"Galatasaray Lisesi’nin önü, “devlet dersinde öldürülenler”in sayısı arttıkça, her cumartesi daha da kalabalıklaştı. Annen, karın, baban ve daha niceleriyle
her hafta fotoğrafının arkasında oturdum. Delikanlılıktan yetişkinliğe geçtiğinde, eşini bulup aynı dala konduğunda, birileri sırtına bir çatal saplamış, tabağından sekemeden yakalanmıştın... Yaka paça
götürüldüğünden bu yana yirmi üç yıl geçti Hüseyin... Kahvaltıların mutlulukla ilişiğinin kesildiği o sabahtan beri, saçılmış o zeytinleri kimse toplamadı, öyle sofralar bir daha hiç neşeyle kurulmadı. Beni soracak olursan, senden sonra boynuma hiç fotoğraf makinesi takmadım."
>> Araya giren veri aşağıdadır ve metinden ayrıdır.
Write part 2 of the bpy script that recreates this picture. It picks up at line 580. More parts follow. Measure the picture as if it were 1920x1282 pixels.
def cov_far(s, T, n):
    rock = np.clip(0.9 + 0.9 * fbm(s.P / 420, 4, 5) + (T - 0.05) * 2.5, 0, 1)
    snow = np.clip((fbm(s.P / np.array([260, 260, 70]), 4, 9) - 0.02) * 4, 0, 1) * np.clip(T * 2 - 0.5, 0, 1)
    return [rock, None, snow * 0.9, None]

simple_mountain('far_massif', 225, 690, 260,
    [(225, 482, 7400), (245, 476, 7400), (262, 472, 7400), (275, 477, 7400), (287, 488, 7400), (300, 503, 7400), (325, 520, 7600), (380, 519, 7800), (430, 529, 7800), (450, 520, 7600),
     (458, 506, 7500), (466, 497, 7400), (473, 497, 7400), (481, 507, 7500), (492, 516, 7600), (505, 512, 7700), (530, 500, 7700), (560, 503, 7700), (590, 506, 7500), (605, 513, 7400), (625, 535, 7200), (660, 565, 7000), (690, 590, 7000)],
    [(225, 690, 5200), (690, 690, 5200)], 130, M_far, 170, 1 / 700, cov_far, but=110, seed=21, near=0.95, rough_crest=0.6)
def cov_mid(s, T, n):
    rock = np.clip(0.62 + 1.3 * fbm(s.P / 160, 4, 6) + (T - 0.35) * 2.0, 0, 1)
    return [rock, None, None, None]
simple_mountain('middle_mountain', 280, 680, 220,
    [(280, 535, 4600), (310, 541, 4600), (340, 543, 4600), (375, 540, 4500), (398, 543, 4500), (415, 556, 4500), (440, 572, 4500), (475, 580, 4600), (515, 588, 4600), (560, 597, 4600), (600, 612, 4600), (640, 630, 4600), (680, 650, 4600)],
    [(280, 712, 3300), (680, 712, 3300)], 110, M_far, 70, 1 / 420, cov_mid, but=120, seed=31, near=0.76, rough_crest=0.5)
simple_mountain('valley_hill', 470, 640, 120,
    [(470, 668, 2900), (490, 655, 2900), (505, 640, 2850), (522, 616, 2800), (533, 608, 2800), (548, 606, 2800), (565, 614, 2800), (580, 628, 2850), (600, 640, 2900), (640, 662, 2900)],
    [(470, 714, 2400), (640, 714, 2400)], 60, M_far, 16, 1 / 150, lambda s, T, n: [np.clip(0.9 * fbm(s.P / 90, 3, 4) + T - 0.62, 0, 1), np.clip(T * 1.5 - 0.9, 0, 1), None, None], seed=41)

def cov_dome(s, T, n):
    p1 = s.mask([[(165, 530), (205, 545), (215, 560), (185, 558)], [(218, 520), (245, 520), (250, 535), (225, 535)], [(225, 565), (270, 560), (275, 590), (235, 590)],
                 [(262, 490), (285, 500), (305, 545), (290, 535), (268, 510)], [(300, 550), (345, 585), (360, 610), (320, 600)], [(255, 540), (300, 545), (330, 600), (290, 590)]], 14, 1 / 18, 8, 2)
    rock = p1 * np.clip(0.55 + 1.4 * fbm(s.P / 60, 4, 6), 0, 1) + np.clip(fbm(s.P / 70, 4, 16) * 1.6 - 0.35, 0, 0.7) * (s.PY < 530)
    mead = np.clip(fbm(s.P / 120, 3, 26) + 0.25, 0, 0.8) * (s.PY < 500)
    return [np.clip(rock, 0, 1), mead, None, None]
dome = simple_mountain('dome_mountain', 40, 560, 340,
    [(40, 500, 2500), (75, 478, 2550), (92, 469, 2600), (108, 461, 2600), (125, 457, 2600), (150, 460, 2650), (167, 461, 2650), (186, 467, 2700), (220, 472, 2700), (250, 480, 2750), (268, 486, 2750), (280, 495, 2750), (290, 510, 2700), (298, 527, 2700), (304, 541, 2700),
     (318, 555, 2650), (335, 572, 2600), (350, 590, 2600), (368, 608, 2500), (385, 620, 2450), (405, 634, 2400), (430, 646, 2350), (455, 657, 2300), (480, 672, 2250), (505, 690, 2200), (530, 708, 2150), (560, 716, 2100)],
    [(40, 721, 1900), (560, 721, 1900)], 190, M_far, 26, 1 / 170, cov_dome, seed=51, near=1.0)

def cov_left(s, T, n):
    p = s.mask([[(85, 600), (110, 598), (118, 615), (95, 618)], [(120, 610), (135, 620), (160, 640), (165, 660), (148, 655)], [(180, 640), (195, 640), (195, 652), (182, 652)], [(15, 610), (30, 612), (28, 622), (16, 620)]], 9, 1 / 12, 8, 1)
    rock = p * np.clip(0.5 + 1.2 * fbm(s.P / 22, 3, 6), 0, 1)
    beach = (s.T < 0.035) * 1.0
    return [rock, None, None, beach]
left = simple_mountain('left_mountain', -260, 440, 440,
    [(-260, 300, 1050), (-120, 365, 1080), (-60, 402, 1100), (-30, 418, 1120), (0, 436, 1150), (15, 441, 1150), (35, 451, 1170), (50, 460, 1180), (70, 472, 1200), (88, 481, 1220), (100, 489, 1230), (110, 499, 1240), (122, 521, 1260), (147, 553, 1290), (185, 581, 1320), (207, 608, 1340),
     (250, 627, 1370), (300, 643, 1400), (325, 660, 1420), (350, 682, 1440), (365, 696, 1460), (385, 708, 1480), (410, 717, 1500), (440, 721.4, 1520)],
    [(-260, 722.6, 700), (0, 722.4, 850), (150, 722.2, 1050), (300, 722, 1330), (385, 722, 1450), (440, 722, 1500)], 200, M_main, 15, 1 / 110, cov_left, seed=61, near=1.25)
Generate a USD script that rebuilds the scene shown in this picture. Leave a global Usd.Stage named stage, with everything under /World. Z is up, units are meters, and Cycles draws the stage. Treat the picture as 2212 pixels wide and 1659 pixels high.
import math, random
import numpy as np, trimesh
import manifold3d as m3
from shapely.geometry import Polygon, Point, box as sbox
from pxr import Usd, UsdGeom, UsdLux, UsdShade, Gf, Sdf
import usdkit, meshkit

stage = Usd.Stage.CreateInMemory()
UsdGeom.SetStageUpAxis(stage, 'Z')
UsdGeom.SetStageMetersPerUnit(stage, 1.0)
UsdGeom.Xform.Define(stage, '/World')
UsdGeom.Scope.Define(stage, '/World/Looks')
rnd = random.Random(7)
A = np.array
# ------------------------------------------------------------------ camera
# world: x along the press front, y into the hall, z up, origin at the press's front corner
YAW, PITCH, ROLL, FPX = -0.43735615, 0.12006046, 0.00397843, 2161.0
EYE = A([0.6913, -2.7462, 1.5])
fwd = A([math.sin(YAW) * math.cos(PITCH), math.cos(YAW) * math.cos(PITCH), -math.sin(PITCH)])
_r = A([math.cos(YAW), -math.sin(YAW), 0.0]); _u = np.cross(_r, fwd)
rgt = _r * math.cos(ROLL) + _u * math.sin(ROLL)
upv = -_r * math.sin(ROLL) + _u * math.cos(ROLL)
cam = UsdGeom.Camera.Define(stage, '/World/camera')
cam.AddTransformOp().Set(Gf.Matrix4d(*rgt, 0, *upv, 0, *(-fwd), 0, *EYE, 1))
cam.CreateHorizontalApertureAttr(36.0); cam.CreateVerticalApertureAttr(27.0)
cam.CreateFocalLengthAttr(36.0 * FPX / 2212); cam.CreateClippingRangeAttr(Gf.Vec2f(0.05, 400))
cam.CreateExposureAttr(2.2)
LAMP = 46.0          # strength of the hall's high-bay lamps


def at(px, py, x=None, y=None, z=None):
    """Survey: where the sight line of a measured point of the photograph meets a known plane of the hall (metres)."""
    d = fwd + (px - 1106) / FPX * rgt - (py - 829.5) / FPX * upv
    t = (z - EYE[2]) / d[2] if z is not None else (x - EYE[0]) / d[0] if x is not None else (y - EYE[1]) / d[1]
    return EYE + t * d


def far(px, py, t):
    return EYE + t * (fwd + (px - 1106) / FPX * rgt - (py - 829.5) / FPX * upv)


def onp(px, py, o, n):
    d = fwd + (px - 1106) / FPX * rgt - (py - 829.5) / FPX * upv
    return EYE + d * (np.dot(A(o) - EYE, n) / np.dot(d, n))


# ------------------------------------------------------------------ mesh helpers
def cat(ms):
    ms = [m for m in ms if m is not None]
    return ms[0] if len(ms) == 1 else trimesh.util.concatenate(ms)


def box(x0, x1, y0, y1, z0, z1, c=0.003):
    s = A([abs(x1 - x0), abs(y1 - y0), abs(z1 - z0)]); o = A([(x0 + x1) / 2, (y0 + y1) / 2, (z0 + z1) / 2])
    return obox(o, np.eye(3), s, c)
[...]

İlk kitabı elimde vardı ve ince diye yakın zamanda okumuştum. Nasıl da güzeldi... Ağlanacak halimize katıla katıla güldüğüm bir kitap olmuştu benim için. Çocuk gözünden ülkemizde kızlara ve kadınlara verilemeyen değerleri gözlemleyen incecik ama hazmedilmesi zor olan bir kitap yazmış Figen Şakacı. İkinci kitapta da bu etki devam ediyor fakat bu sefer gülmek yerine ağlamak istiyorsunuz. Öncelikle kitap elinizde yoksa tüm seriyi sesli dinleyin derim. Ben malûm kitap fiyatlarından dolayı ikinci ve üçüncü kitabı dinlemeye karar verdim fakat dinlemek daha iyiymiş bunu anladım. Etkisini daha fazla hissetmenize sebep bence. Bu kitapta çocuk olan Hayriye büyümüş, genç bir kadın olarak çıkıyor karşımıza. Bir yere ait olamayan, kendisini etiketlere sığdıramıyan bir kadın Pala Hayriye. Üstelik her şey, tüm zaman, herkes değişse de değişmeyen tek kişi olmanın uyumsuzluğunu, burukluğu da anlatıyor kısacık roman. Seslendiren Canan Çiftel harika seslendirmiş eline sağlık. Tavsiyemdir.
Bütün derdim bir sevgili bulup da koluma takmak değil, bir insanın bir insanı anlayabileceğine inanmak, dışarıda savaşmaktan yorulduğumda içerimde birine yaslanmak, küçücük dünyamda başka biri için de yer açmaktı.